Soon after those protests began, the judiciary warned that persons deemed responsible for it would likely face death sentences. This threat was concretely reiterated recently when, according to the CHRI, some protesters in Hamadan and Khuzestan Provinces were brought up on charges of enmity against God and spreading corruption on Earth, both of which are punishable by death under Iran’s Islamic laws.

Such laws have helped Iran to maintain the highest per-capita rate of executions in the world. The charge of enmity against God was used in the 1980s to justify mass executions of PMOI members and other political dissidents following a fatwa on the subject by the Islamic Republic’s founder, Ruhollah Khomeini. An estimated 30,000 political prisoners were hanged in the summer of 1988 alone, and the legacy of this incident has been cited by various NCRI activists and supporters in recent days as they have sought to encourage international action to forestall Iran’s crackdown on protesters and other targets of politically motivated arrest.

The CHRI report on detainees in Hamadan and Khuzestan noted that in the city of Izeh alone, 50 people are known to still be in custody. While protests were ongoing, the Iranian judiciary acknowledged only a few hundred arrests, but officials have subsequently admitted to figures ranging into the thousands. Drawing on reports from within the domestic activist community, the NCRI has determined the likely figure to be upward of 8,000. Those same reports have aided in the identification of at least 11 people who have apparently been tortured to death during their detention for participation in the protests.

There are reliable indicators that such participation has not been the only factor driving arrests in the weeks following the uprising. The NCRI, CHRI, and other activist groups have reported on warrantless raids and apparently arbitrary arrests of social and political activists during that time. In one report on Friday, CHRI highlighted the cases of three individuals whom Iran’s security forces targeted for arrest but could not immediately locate. Family members of each of these individuals, and apparently a number of others besides, have been summoned for interrogation or arrested outright as part of an effort to pressure them to join the ranks of those caught up in the latest crackdown.

Those efforts arguably contradict media reports and statements coming out of Tehran, which suggest that the number of detainees is shrinking as most arrested protesters are released. Such claims reflect the regime’s clear attempts to portray its response to the latest uprising as being more moderated that its response to the Green Movement and earlier mass protests. Al Jazeera highlighted this same trend on Saturday in its report on members of the Iranian parliament visiting detained protesters in Tehran’s notorious Evin Prison.
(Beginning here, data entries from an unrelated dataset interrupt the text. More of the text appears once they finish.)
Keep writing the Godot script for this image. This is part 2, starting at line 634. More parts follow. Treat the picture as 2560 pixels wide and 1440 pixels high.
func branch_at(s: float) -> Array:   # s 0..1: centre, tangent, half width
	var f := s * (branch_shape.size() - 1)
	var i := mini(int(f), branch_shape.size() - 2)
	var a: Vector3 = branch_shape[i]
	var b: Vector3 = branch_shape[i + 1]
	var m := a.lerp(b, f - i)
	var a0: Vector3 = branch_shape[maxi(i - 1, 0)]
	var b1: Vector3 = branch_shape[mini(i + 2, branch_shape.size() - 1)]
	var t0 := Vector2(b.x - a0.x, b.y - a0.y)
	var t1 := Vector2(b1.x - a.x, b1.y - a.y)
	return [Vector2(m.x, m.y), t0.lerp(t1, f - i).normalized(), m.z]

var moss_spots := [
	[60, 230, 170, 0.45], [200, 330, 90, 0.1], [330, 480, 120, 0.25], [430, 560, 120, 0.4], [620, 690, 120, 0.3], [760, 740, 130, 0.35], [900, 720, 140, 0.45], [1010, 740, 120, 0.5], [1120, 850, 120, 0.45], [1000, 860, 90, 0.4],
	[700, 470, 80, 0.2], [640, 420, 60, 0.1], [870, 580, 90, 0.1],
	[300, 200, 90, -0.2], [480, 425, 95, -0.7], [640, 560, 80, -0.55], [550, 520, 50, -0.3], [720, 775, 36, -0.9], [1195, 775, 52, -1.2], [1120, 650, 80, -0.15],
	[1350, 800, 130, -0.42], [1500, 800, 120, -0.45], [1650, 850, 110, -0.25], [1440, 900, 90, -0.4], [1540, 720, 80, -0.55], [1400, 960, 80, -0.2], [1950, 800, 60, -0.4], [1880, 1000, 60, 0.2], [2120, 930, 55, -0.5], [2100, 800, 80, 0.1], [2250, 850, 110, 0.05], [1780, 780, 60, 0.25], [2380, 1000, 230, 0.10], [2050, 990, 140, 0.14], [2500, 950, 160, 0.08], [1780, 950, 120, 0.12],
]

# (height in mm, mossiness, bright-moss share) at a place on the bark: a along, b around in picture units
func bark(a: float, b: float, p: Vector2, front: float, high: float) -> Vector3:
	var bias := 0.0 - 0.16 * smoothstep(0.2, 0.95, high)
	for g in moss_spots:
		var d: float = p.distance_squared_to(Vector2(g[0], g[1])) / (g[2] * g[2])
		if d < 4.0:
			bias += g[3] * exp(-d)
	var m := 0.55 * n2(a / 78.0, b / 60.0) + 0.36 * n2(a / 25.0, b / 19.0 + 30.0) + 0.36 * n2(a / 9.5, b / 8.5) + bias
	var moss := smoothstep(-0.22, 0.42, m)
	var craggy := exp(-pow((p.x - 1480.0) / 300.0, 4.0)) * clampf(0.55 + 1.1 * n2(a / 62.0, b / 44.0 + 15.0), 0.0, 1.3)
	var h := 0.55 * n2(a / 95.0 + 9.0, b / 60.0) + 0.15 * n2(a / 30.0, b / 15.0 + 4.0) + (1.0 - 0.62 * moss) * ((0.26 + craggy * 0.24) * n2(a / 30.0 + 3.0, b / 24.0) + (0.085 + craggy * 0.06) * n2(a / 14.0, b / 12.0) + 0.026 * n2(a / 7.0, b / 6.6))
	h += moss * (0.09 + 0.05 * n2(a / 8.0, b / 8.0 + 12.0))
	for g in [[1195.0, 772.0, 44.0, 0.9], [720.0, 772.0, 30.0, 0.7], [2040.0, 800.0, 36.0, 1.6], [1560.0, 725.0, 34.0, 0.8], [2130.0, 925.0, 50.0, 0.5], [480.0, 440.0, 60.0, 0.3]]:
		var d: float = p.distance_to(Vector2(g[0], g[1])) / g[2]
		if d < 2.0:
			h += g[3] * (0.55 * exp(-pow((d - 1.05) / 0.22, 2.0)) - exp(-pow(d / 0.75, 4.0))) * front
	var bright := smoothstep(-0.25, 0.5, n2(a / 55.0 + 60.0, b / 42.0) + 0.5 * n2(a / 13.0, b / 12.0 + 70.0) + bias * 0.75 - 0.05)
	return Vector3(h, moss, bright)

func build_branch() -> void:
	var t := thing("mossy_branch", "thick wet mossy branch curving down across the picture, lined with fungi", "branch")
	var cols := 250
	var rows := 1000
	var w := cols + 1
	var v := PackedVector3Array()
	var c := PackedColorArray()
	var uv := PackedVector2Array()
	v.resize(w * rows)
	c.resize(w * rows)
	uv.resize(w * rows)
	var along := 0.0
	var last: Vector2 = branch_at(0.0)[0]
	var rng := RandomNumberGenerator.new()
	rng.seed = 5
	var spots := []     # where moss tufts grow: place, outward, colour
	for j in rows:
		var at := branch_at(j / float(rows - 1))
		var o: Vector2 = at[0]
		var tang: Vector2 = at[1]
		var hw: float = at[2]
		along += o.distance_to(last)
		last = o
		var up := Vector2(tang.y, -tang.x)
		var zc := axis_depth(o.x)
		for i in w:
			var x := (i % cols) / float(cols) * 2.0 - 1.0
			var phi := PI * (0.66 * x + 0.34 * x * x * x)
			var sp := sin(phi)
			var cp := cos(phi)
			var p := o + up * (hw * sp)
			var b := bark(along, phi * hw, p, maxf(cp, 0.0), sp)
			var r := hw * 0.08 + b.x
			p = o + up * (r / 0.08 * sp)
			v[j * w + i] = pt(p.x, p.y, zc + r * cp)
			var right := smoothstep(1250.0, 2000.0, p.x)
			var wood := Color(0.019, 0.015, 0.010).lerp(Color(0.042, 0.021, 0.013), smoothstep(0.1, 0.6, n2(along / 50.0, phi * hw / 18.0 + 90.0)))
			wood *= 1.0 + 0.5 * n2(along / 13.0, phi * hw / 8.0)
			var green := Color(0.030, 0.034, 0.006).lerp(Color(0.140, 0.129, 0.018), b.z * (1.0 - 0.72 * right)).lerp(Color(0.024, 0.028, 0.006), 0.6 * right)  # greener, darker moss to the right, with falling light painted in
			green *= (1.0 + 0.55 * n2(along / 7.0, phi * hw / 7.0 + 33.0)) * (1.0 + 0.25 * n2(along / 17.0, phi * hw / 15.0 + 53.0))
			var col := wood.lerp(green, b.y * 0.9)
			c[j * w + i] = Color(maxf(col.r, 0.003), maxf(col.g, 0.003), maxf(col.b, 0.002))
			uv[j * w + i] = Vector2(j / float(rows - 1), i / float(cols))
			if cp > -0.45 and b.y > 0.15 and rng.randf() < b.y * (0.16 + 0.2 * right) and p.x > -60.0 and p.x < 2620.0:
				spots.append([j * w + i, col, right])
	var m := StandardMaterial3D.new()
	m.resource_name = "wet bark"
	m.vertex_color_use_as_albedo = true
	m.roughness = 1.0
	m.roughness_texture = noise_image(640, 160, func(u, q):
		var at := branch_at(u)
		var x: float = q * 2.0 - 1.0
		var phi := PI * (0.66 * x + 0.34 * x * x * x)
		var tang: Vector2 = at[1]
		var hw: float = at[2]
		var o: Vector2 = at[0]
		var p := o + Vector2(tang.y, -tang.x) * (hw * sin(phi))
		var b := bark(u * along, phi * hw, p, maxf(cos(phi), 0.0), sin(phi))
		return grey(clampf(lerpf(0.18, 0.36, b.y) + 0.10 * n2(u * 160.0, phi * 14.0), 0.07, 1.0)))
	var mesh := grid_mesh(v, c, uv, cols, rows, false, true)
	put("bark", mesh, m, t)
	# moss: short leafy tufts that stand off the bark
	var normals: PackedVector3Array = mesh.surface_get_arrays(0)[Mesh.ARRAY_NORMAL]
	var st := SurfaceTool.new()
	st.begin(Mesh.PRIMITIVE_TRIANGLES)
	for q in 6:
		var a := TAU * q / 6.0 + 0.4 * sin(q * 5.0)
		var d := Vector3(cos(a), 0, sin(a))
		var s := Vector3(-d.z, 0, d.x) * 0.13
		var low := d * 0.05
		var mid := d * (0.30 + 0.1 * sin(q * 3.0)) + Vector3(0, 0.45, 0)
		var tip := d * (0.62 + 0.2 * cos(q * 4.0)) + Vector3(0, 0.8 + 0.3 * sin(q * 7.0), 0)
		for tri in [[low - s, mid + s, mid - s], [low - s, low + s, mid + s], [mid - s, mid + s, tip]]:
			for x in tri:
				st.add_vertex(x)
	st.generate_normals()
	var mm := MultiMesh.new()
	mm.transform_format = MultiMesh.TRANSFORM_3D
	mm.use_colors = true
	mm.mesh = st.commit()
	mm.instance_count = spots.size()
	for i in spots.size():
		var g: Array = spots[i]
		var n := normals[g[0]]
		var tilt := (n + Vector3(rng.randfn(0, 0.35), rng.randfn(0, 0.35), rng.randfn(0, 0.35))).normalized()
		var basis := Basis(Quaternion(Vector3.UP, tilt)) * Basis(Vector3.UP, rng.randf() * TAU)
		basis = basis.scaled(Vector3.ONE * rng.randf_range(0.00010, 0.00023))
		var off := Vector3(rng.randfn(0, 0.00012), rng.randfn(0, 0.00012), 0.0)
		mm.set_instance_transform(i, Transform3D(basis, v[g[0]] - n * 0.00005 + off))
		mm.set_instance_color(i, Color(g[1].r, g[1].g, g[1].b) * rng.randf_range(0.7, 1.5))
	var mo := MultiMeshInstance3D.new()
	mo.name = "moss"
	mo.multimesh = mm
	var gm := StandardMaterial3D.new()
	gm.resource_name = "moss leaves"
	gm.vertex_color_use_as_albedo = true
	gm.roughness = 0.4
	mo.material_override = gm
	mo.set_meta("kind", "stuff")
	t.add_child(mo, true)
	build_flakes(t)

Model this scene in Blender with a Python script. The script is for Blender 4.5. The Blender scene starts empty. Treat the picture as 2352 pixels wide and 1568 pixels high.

Those legislators had reportedly promised to investigate reports of deaths in police custody, some of which were written off by regime officials as suicides despite the bodies showing clear signs of torture. The Al Jazeera report noted that dozens of MPs had previously signed a letter urging the government to avoid “witch hunts” like those that followed the Green Movement demonstrations. But the same report also pointed out that the parliament’s Judicial Commission had only advised security forces to be lenient with some protesters and not with those that appeared to threaten the regime itself.

Al Jazeera went on explain that superficial defense of some protesters by Iranian lawmakers and the administration of President Hassan Rouhani was an example of “doublespeak” by regime authorities. This same phenomenon was arguably on display in the statement made by 40 MPs on the detention of Iranian university students, which was quoted in a report by CHRI last week.

The statement called for the judiciary to release those students “and particularly the female students” as soon as possible, but it also thanked security forces for the “numerous arrests” they carried out “in order to prevent discontent from spreading.” In the midst of an ongoing crackdown, such commentary underscores the notion that there is only weak and conditional advocacy for the Iranian people’s rights, even among supposedly reformist politicians.

Indeed, this was a major focus of certain slogans in the January protests. Some of these referenced both the “reformist” and “conservative” factions of government and suggested that neither was more suited to promoting the interests of the Iranian people. A number of reports on the protests suggested that one of their major causes was the supposedly moderate Rouhani administration’s release of a new national budget which imposed austerity on ordinary Iranians while allocating more money to the Iranian Revolutionary Guard Corps and other hardline institutions.

This budget was also the focus of a recent report by the NCRI, which Fox News identified as leading to the conclusion that “Iran spends billions on weapons programs, terrorism while ignoring Iranians’ basic needs.” The report identifies 55 billion dollars as the cost of “keeping the clerical regime in power.” Half of this money comes from the official state budget’s allocations – with the general support of “reformist” lawmakers – for the IRGC, military, and security projects. The other half consists of money controlled entirely by the IRGC and the supreme leader.

This phenomenon of channeling money to hardline projects from sources other than the official budget was the focus of a report by IW regarding Khamenei’s recent decision to transfer four billion dollars from the National Development Fund of Iran to projects that the fund’s charter does not technically allow it to charter. Of that total, 150 million dollars is being allocated to a state media outlet and 2.5 billion is being used to “bolster defense.” Meanwhile, allocations are being cut for public transportation, teacher retirement funds, and so on.

Insofar as these spending priorities demonstrate a greater commitment to projects that strengthen the regime than to those that safeguard the interests of the Iranian people, they can be expected to further support the conclusions of those, like Ahmad Khatami, who believe that popular discontent will continue to spread even in the aftermath of the early January protests. This in turn underscores the regime’s perceived need to continue suppressing dissent, even as it strives to present a more moderate public image.

Accordingly, Al Jazeera’s report emphasized that this image has been consistently undermined by the climate of fear that seems to linger over media inquiries about the protests.
“Nearly all those Al Jazeera tried to contact – even those who had marched in favour of the government in counter-protests – declined to speak,” the report noted. “Many said they were not sure what the red lines were for the government or police and were worried they might say the wrong thing and land themselves in a prison cell.”